O senhor garante que os presos estarão recuperados, então?

Sinceramente, melhor chance neste país eles não vão ter. Quem está na APAC, se errar lá dentro, sai e não volta. Eles que aproveitem a chance de trilhar um novo caminho nas suas vidas. Continuo acreditando que ninguém é irrecuperável, não tenho dúvida, nenhuma criança nasce com armas, ela opta pelo crime graças a uma sociedade egoísta e desumana.

O senhor desenvolveu um método onde os próprios presos plantam e fazem sua comida, lavam suas roupas. Eles mesmos são responsáveis pela segurança. Enfim, custam muito menos ao estado. Esse método poderia ser mais espalhado pelo país, ser mais numeroso em termos de presídios. Há algo que trave o crescimento das APACs?
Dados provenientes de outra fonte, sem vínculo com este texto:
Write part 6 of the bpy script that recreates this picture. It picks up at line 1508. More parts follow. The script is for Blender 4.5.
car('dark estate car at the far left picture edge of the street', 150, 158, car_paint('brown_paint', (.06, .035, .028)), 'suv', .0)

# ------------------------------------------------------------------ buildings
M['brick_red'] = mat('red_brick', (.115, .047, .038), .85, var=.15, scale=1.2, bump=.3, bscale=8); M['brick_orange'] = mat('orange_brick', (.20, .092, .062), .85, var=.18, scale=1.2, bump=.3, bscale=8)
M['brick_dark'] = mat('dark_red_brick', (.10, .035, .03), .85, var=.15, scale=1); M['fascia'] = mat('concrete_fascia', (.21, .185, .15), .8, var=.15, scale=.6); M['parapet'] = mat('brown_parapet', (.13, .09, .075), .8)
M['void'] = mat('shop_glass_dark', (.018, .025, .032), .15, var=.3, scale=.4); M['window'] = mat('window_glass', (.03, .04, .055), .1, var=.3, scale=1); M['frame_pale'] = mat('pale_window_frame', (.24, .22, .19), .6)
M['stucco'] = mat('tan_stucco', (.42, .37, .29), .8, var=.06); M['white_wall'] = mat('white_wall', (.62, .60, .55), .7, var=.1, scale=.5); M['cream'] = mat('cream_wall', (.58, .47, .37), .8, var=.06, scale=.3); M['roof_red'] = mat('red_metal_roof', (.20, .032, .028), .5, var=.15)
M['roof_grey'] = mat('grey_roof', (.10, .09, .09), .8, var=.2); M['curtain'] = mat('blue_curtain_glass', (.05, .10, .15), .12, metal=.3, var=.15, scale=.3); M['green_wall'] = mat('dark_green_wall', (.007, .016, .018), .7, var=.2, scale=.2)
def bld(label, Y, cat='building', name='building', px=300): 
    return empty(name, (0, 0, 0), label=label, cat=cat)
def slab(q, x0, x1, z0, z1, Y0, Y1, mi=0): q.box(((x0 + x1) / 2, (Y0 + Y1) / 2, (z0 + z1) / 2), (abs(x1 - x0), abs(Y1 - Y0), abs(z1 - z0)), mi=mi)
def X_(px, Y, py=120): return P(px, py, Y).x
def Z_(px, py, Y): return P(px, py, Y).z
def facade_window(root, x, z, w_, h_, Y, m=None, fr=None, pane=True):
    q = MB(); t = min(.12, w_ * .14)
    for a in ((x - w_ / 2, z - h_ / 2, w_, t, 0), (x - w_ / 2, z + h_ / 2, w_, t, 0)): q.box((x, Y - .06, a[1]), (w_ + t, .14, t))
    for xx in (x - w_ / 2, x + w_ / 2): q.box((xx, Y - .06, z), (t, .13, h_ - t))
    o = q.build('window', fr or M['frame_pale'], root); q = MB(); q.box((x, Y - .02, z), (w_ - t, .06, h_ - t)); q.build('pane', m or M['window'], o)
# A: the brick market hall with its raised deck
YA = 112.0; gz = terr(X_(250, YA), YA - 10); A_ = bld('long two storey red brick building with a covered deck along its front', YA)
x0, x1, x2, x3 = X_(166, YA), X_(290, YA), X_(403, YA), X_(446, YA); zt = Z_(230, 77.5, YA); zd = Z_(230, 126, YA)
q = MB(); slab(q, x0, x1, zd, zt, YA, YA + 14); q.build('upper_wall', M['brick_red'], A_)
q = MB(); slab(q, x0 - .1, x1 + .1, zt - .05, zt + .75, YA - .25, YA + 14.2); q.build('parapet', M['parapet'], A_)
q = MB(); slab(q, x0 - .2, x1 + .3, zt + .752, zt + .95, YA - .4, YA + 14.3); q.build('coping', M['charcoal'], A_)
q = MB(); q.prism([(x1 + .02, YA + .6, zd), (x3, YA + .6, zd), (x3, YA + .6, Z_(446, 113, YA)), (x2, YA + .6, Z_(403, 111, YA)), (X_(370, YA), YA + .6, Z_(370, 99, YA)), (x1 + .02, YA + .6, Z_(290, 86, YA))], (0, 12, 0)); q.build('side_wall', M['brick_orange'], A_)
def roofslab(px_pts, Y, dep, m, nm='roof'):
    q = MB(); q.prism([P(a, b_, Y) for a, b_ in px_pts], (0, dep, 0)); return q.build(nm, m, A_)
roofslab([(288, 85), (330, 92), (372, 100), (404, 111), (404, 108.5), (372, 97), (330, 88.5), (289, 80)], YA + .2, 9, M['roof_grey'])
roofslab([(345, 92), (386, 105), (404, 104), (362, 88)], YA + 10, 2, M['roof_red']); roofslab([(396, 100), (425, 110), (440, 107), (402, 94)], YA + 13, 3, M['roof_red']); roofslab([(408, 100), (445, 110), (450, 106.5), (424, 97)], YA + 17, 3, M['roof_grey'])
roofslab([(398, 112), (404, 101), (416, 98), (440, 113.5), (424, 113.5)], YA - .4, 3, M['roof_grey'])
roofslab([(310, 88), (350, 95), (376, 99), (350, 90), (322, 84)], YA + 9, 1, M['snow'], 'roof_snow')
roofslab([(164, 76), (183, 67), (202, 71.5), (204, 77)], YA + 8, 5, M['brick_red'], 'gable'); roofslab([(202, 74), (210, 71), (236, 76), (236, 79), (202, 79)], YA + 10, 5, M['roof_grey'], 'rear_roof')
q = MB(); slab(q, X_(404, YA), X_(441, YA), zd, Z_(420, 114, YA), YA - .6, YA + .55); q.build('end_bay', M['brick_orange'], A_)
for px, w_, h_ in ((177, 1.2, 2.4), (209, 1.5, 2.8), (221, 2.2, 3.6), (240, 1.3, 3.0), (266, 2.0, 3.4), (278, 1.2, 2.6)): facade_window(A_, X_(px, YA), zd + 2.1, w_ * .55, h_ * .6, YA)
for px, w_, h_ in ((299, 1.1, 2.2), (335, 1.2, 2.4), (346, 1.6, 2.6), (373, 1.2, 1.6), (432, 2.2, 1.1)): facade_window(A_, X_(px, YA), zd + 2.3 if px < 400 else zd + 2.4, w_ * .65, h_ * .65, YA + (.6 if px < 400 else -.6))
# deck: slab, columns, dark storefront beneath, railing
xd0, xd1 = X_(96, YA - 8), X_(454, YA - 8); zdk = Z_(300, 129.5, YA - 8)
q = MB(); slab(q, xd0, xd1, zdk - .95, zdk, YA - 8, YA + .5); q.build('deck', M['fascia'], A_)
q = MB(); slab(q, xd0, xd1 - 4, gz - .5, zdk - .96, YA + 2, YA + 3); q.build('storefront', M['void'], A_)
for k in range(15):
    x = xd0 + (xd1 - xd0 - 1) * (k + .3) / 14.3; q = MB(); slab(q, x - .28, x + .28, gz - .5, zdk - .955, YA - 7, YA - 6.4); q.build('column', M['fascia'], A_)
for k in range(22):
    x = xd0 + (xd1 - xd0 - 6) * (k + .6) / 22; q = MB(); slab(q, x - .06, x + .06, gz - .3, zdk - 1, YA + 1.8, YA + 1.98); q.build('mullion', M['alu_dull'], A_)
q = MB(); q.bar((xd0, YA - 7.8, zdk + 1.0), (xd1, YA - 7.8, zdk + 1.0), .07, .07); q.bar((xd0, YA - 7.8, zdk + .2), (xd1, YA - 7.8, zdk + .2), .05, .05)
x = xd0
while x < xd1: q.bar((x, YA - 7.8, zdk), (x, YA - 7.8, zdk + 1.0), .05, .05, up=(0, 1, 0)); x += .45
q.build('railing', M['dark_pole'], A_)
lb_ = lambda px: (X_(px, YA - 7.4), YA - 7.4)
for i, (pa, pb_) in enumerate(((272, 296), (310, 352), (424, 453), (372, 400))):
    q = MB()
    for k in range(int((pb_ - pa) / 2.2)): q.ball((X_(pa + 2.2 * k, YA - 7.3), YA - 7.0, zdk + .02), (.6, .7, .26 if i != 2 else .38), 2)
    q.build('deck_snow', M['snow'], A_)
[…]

Olha, sou bem sincero. Você acha que não tem gente poderosa perdendo dinheiro com os presos fazendo quase tudo sozinhos? E mais, no nosso método, nenhum preso fica sem assistência jurídica. Milhares de presos estão esperando julgamento por anos. Fora os que já cumpriram suas penas e estão abandonados. Há quem se beneficie disso. São soldados em potencial para o crime organizado. Em São Paulo, o estado mais desenvolvido do país, chegamos a ter cerca de 30 APACs. Sabe quantas existem hoje? Nenhuma. Mandaram fechar todas. E jogaram os presos nestas penitenciárias gigantes, dominadas pelas facções. O que eu posso fazer, eu faço. Mas este é o Brasil.

É possível exportar o método APAC também para fora do Brasil?
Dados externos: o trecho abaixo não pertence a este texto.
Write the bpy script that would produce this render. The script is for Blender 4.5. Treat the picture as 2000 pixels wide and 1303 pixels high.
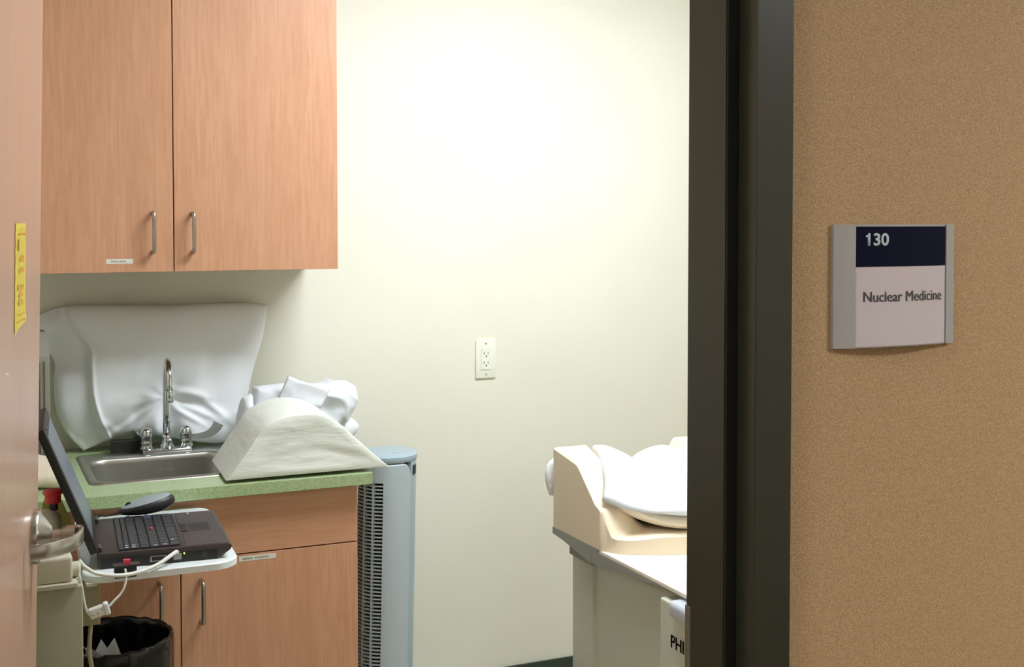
import bpy, bmesh, math, random
from mathutils import Vector, Matrix, noise
random.seed(7)
for o in list(bpy.data.objects): bpy.data.objects.remove(o)
SC = bpy.context.scene; COL = SC.collection
R = math.radians
# ---------------------------------------------------------------- camera
cam = bpy.data.cameras.new('camera'); cam.sensor_width = 36; cam.lens = 43.2
cam.shift_y = -149.5 / 2000; cam.clip_start = .02
co = bpy.data.objects.new('camera', cam); COL.objects.link(co)
co.location = (0, 0, 1.54)
co.rotation_euler = (Matrix.Rotation(R(-24.2), 3, 'Z') @ Matrix.Rotation(R(90 - 1.6), 3, 'X') @ Matrix.Rotation(R(-.08), 3, 'Z')).to_euler()
SC.camera = co
# ---------------------------------------------------------------- world, light, exposure
w = bpy.data.worlds.new('world'); SC.world = w; w.use_nodes = True
w.node_tree.nodes['Background'].inputs[0].default_value = (1, .95, .88, 1)
w.node_tree.nodes['Background'].inputs[1].default_value = .05
SC.view_settings.view_transform = 'Standard'; SC.view_settings.look = 'None'
SC.view_settings.exposure = 0.0; SC.view_settings.gamma = 1; SC.view_settings.use_curve_mapping = False
ROOM_LIGHTS = [((1.5, 2.30, 2.6), .56, 1.17, 28)]      # place, size, strength of the treatment room troffer
HALL_LIGHTS = [((2.7, -.35, 2.6), .56, 1.17, 22, 'right end'), ((-1.15, .45, 2.6), .56, .7, 20, 'left end, unseen and added to brighten the door frame reveal')]  # second troffer is an added, unseen lamp to brighten the door frame reveal
ROOM_COL = (.93, 1.0, 1.07); HALL_COL = (1.0, 1.0, .99)

# ---------------------------------------------------------------- materials
def srgb(r, g, b):
    f = lambda c: (c / 255 / 12.92) if c / 255 <= .04045 else ((c / 255 + .055) / 1.055) ** 2.4
    return (f(r), f(g), f(b), 1)
def mat(name, rgb, rough=.5, metal=0, rgb2=None, scale=(30, 30, 30), nscale=1.0, bump=0, bscale=None, detail=4, coat=0, emit=None, trans=0, contrast=(.35, .65), sheen=0, sss=0):
    m = bpy.data.materials.new(name); m.use_nodes = True
    nt = m.node_tree; b = nt.nodes['Principled BSDF']
    b.inputs['Base Color'].default_value = srgb(*rgb)
    b.inputs['Roughness'].default_value = rough; b.inputs['Metallic'].default_value = metal
    b.inputs['Coat Weight'].default_value = coat; b.inputs['Transmission Weight'].default_value = trans
    b.inputs['Sheen Weight'].default_value = sheen
    tc = nt.nodes.new('ShaderNodeTexCoord')
    def nz(sc, det):
        mp = nt.nodes.new('ShaderNodeMapping'); mp.inputs['Scale'].default_value = sc
        n = nt.nodes.new('ShaderNodeTexNoise'); n.inputs['Scale'].default_value = nscale; n.inputs['Detail'].default_value = det
        nt.links.new(tc.outputs['Object'], mp.inputs[0]); nt.links.new(mp.outputs[0], n.inputs[0]); return n
    if rgb2:
        n = nz(scale, detail); cr = nt.nodes.new('ShaderNodeValToRGB')
        cr.color_ramp.elements[0].position = contrast[0]; cr.color_ramp.elements[1].position = contrast[1]
        cr.color_ramp.elements[0].color = srgb(*rgb2); cr.color_ramp.elements[1].color = srgb(*rgb)
        nt.links.new(n.outputs[0], cr.inputs[0]); nt.links.new(cr.outputs[0], b.inputs['Base Color'])
    if bump:
        n = nz(bscale or scale, detail); bp = nt.nodes.new('ShaderNodeBump'); bp.inputs['Strength'].default_value = bump
        bp.inputs['Distance'].default_value = .005 if name == 'ivory_vinyl_cover' else .002
        nt.links.new(n.outputs[0], bp.inputs['Height']); nt.links.new(bp.outputs[0], b.inputs['Normal'])
    if emit:
        b.inputs['Emission Color'].default_value = (*emit[0], 1); b.inputs['Emission Strength'].default_value = emit[1]
    return m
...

Percebo que muita gente acredita na recuperação das pessoas. Existe o método APAC em uma série de países. No Chile temos 22 APACs, na Costa Rica, Colômbia, Alemanha, Cingapura, Noruega, nos Estados Unidos… são experiências realizadas dentro de pavilhões, de unidades prisionais. Em alguns presídios desses países, trabalhamos apenas com os regimes semiabertos e abertos, assim nosso método é aplicado parcialmente, porque não somos nós que administramos os presídios. No Chile todo atingimos 2.500 presos. Em um desses presídios, por exemplo, antes de entrarmos aconteceram quatro mortes. Depois que desenvolvemos nosso trabalho, nunca mais houve. Desenvolvemos algumas atividades com música, oração, arte e trabalho, mas não podemos ir além. É verdade que não temos nenhuma experiência como a nossa do Brasil, que funciona sem polícia. Consta no nosso plano estender o atendimento também aos prisioneiros que se encontram no regime fechado e, quem sabe, adotar integralmente nosso método.

Mas o senhor ainda acredita que vai ver uma APAC funcionando no exterior como funciona no Brasil, com o método integral?
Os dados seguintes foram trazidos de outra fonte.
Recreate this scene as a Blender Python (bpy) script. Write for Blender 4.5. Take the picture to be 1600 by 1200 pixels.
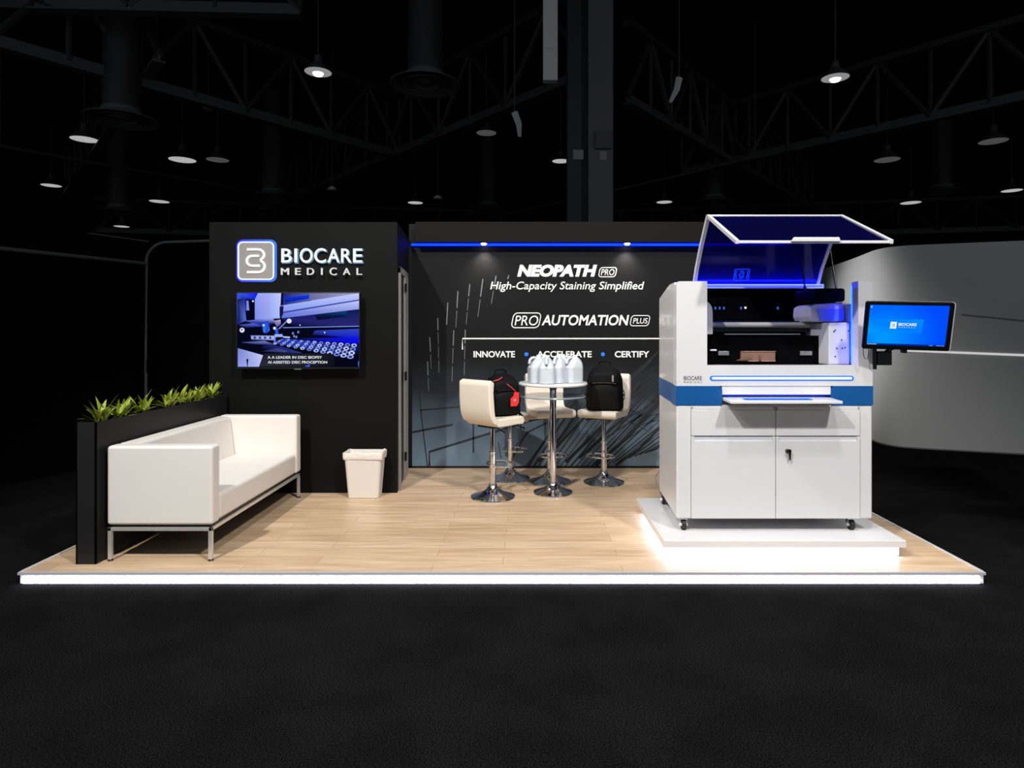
import bpy, bmesh, math, random
from mathutils import Vector, Matrix
random.seed(7)
for o in list(bpy.data.objects): bpy.data.objects.remove(o)
SC = bpy.context.scene
COL = SC.collection
PI = math.pi
# World frame: z=0 is the top of the wooden platform, hall carpet at z=-0.075, eye 1.525 m above platform, looking along +Y.
F = 993.0; CX = 828.0; CY = 517.0; EYE = 1.5246; GZ = -0.075
def at(px, py, Y):                       # point of the photo at distance Y -> place in the hall
    return Vector(((px-CX)*Y/F, Y, EYE-(py-CY)*Y/F))
def mX(px, Y): return (px-CX)*Y/F
def mZ(py, Y): return EYE-(py-CY)*Y/F

# ---------------------------------------------------------------- camera
cam = bpy.data.cameras.new('camera'); cam_o = bpy.data.objects.new('camera', cam); COL.objects.link(cam_o)
cam.sensor_width = 36; cam.lens = 36*F/1600; cam.shift_x = -(CX-800)/1600; cam.shift_y = -(600-CY)/1600
cam_o.location = (0, 0, EYE); cam_o.rotation_euler = (PI/2, 0, 0); cam.clip_end = 200; SC.camera = cam_o
# ---------------------------------------------------------------- world and exposure
w = bpy.data.worlds.new('hall_ambient'); SC.world = w; w.use_nodes = True
bg = w.node_tree.nodes['Background']; bg.inputs[0].default_value = (0.9, 0.95, 1.0, 1); bg.inputs[1].default_value = 0.28
SC.view_settings.view_transform = 'Standard'; SC.view_settings.look = 'None'
SC.cycles.caustics_reflective = False; SC.cycles.caustics_refractive = False
SC.view_settings.exposure = 0.0; SC.view_settings.gamma = 1.0; SC.view_settings.use_curve_mapping = False
# ---------------------------------------------------------------- hall floodlights in front of the stand, plus added fill spots
def spot(name, loc, aim, power, cone, blend, size, col=(1, 1, 1)):
    l = bpy.data.lights.new(name, 'SPOT'); l.energy = power; l.spot_size = math.radians(cone); l.spot_blend = blend
    l.shadow_soft_size = size; l.color = col
    o = bpy.data.objects.new(name, l); COL.objects.link(o); o.location = loc
    o.rotation_euler = (Vector(aim)-Vector(loc)).to_track_quat('-Z', 'Y').to_euler(); return o
spot('flood_or_fill', (-3.2, -0.6, 7.4), (-0.6, 5.2, 0.4), 2350, 61, 0.5, 0.10, (1.0, 0.975, 0.94))
spot('flood_or_fill', (3.5, -0.7, 7.4), (0.3, 5.2, 0.3), 2050, 52, 0.5, 0.25, (1.0, 0.975, 0.94))
spot('flood_or_fill', (0.8, 1.6, 8.0), (0.3, 6.0, 0.0), 1000, 54, 0.6, 0.3, (1.0, 0.975, 0.94))
spot('flood_or_fill', (-0.5, 7.7, 6.5), (5.0, 10.2, 1.4), 3700, 26, 0.9, 0.3)  # added spot, brightens the left part of the curved fabric wall
spot('flood_or_fill', (-4.6, 3.2, 6.8), (1.0, 4.9, 1.2), 1500, 20, 0.7, 0.15, (1.0, 0.95, 0.88))  # added narrow spot, brightens the left side of the machine
for px in (756, 980):
    p = at(px, 374, 6.985); spot('downlight_beam', (p.x, 6.965, 2.465), (p.x, 7.07, 1.75), 30, 110, 1.0, 0.02, (1.0, 0.97, 0.9))

# ================================================================ helpers
def lin(c): return tuple(((v/255)/12.92 if v/255 <= 0.04045 else ((v/255+0.055)/1.055)**2.4) for v in c)
def mat(name, rgb, rough=0.5, metal=0.0, noise=0.0, scale=8.0, bump=0.0, spec=0.5, emit=None, strength=0.0, alpha=None, trans=0.0, coat=0.0):
    m = bpy.data.materials.new(name); m.use_nodes = True; nt = m.node_tree; b = nt.nodes['Principled BSDF']
    c = lin(rgb); b.inputs['Base Color'].default_value = (*c, 1); b.inputs['Roughness'].default_value = rough
    b.inputs['Metallic'].default_value = metal; b.inputs['Specular IOR Level'].default_value = spec
    b.inputs['Transmission Weight'].default_value = trans; b.inputs['Coat Weight'].default_value = coat
    if emit: b.inputs['Emission Color'].default_value = (*lin(emit), 1); b.inputs['Emission Strength'].default_value = strength
    if alpha is not None: b.inputs['Alpha'].default_value = alpha
    if noise or bump:
        tc = nt.nodes.new('ShaderNodeTexCoord'); n = nt.nodes.new('ShaderNodeTexNoise'); n.inputs['Scale'].default_value = scale; n.inputs['Detail'].default_value = 4
        nt.links.new(tc.outputs['Object'], n.inputs['Vector'])
        if noise:
            mx = nt.nodes.new('ShaderNodeMix'); mx.data_type = 'RGBA'
            mx.inputs[6].default_value = (*[v*(1-noise) for v in c], 1); mx.inputs[7].default_value = (*[min(1, v*(1+noise)) for v in c], 1)
            nt.links.new(n.outputs['Fac'], mx.inputs[0]); nt.links.new(mx.outputs[2], b.inputs['Base Color'])
        if bump:
            bp = nt.nodes.new('ShaderNodeBump'); bp.inputs['Strength'].default_value = bump; bp.inputs['Distance'].default_value = 0.01
            nt.links.new(n.outputs['Fac'], bp.inputs['Height']); nt.links.new(bp.outputs['Normal'], b.inputs['Normal'])
    return m
def emis(name, rgb, s):
    m = bpy.data.materials.new(name); m.use_nodes = True; nt = m.node_tree; nt.nodes.clear()
    e = nt.nodes.new('ShaderNodeEmission'); e.inputs[0].default_value = (*lin(rgb), 1); e.inputs[1].default_value = s
    o = nt.nodes.new('ShaderNodeOutputMaterial'); nt.links.new(e.outputs[0], o.inputs[0]); return m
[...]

Quando eu iniciei, eu queria resolver o problema da minha cidade, mas após algum tempo, pessoas do mundo todo começaram a visitar a APAC de São José dos Campos. Nunca tive a pretensão de que a ideia fosse longe. A base do nosso método é a valorização humana. Nós entregamos a chave do presídio para o preso e sempre o resultado é positivo, pois ele passa a ser um grande colaborador. O que me interessa é saber se as pessoas apostam nas pessoas, acreditam ou não que elas podem se recuperar. Uma vez teve um grupo italiano que veio para o Brasil para conhecer a APAC. E quiseram dormir durante uma semana no regime fechado, para ver se tudo funcionava direito, sem maquiagem. Depois, voltaram para a Itália e replicaram o método nos regimes aberto e semiaberto, embora não tenham dado o nome de APAC. Mas não tem problema. Se dessem o nome era bom, mostrava unidade, mas isso não é o mais importante. O mais importante é que os ideais da APAC possam humanizar as prisões. Repito, pode ser que nos outros países seja difícil ter a mesma experiência que temos aqui no Brasil, sem polícia. Enquanto isso não chega, que pelo menos as ideias da APAC, esse fermento, possa sair ajudando como já acontece em outros países.